25 years of Black Political Representation

Celebrating 25 years of Black political representation and the impact of Barack Obama’s 2012 election results

On the June 11th I attended the 25th anniversary of that historic day when the first Black and Asian MPs in modern times were elected to parliament.

The election of Bernie Grant in Tottenham, Diane Abbott in Hackney North & Stoke Newington, Paul Boateng in Brent South and Keith Vaz in Leicester East, marked a new era for British politics and the start of the breaking of the glass ceiling in Westminster.

 

Over 200 people attended the event in Tottenham organised by the Bernie Grant Trust which is linked to their successful “Taken for Granted” Programme, working with the Parliamentary Education Service to encourage BME youth to aspire to political leadership, using the Bernie Grant archive.

It was a powerful occasion with music, poetry, political prose and reflections from early activist of Black Sections, Diane Abbott, Keith Vaz with David Lammy all paying tribute to Bernie Grant and commenting on the current state of BME representation.
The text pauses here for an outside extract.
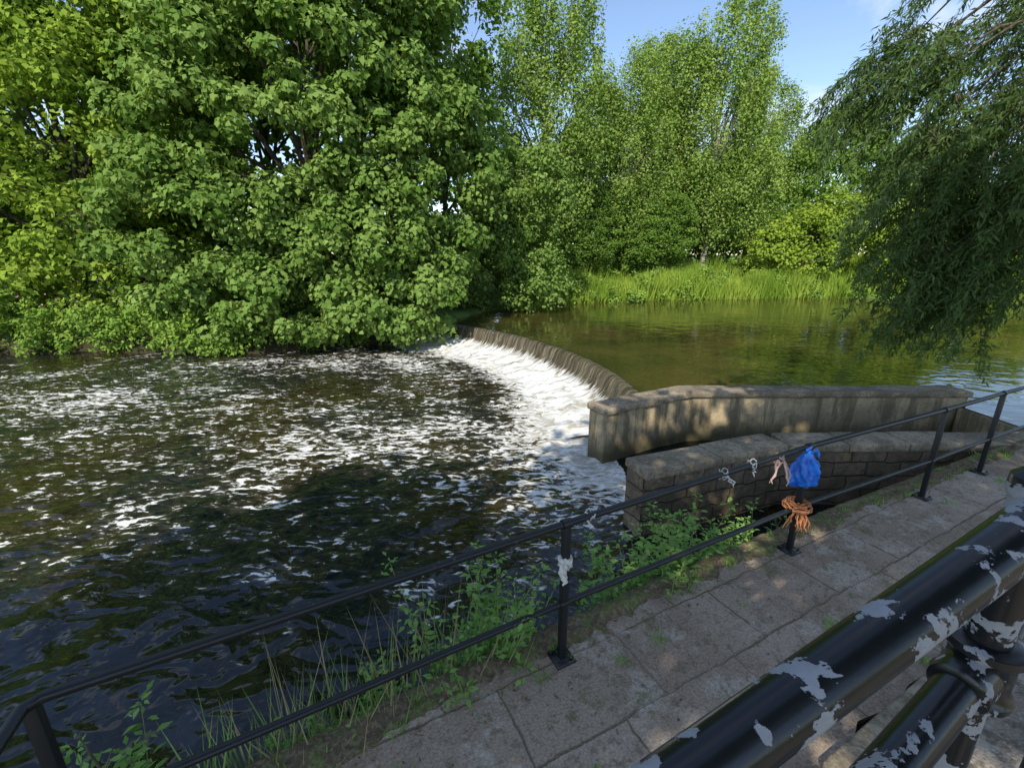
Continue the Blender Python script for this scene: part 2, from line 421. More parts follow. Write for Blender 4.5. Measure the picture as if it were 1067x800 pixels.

To coincide with the event The Bernie Grant Trust commissioned a photographer Ken Passley with the agreement of the Speaker of the House of Commons, the Rt Hon. John Bercow, to allow an iconic photograph of BME MPs and Peer taken on the steps of Westminster Hall.

The concept of the Great Day is based on the iconic image in Harlem of all the top jazz musician and artists you could think of back in 1958. I guess the image of our current crop of Parliamentarians reflects that we now over 76 BME MPs and Peers in Westminster.

The event was followed up recently with the unveiling of a blue plaque at the Old Town Hall in Tottenham on the 28th of October in honour of the late Bernie Grant. It was another great occasion in celebrating Bernie’s life that was voted in the top ten of the 100 Great Black Britons campaign and poll which I conducted in 2003.

Although we have made great strides in the last 25 years we should have treble the number of BME Parliamentarians by this Jubilee and Olympic Year.

However, I do believe that the effect of Barack Obama’s 2012 Presidential victory will have a major impact on Black and Minority Ethnic current and potential politicians in Britain over the next few years.

Barack Obama has restored and energised our self-belief and confidence in our humanity that we can achieve despite the challenges that we face as a community at a personal, national and international level.

This victory in many ways is more important and successful than 2008 since there has been a systematic campaign by the Tea Party and the right in America to use social media and negative campaigning leading to modern day ‘Hi Tech’ castration and lynching of a black man who has defied all the odds!

Although, the Americans have a Presidential system more based on personality compared to our Parliamentary system I believe that Black candidates may even fare a much better chance under the American system of primaries and caucuses compared to the current political system.

That is why electoral reform of both houses in Parliament is the only way forward in the long run to reflect the diversity of political interests and representation in this country. However, it looks like we will have to wait another decade to kick start another meaningful debate with all political parties on electoral reform.

I am an eternal optimist so I do believe in the next 20 to 30 years it could be a real possibility to have a Black Prime Minster and leader of a mainstream political party.

The British version would have to build a coalition with white working class, liberals, older people, black and minority ethnic communities, faith groups, gay and lesbian community, and importantly women.

I think they could adopt Michael Manley’s slogan which won him victory in the Jamaica elections back in 1972 ‘Better Must Come’ which was based on a democratic socialist and equality agenda.

I think now we need to support and empower young people to be politically educated and active to prepare the next generation of political leaders.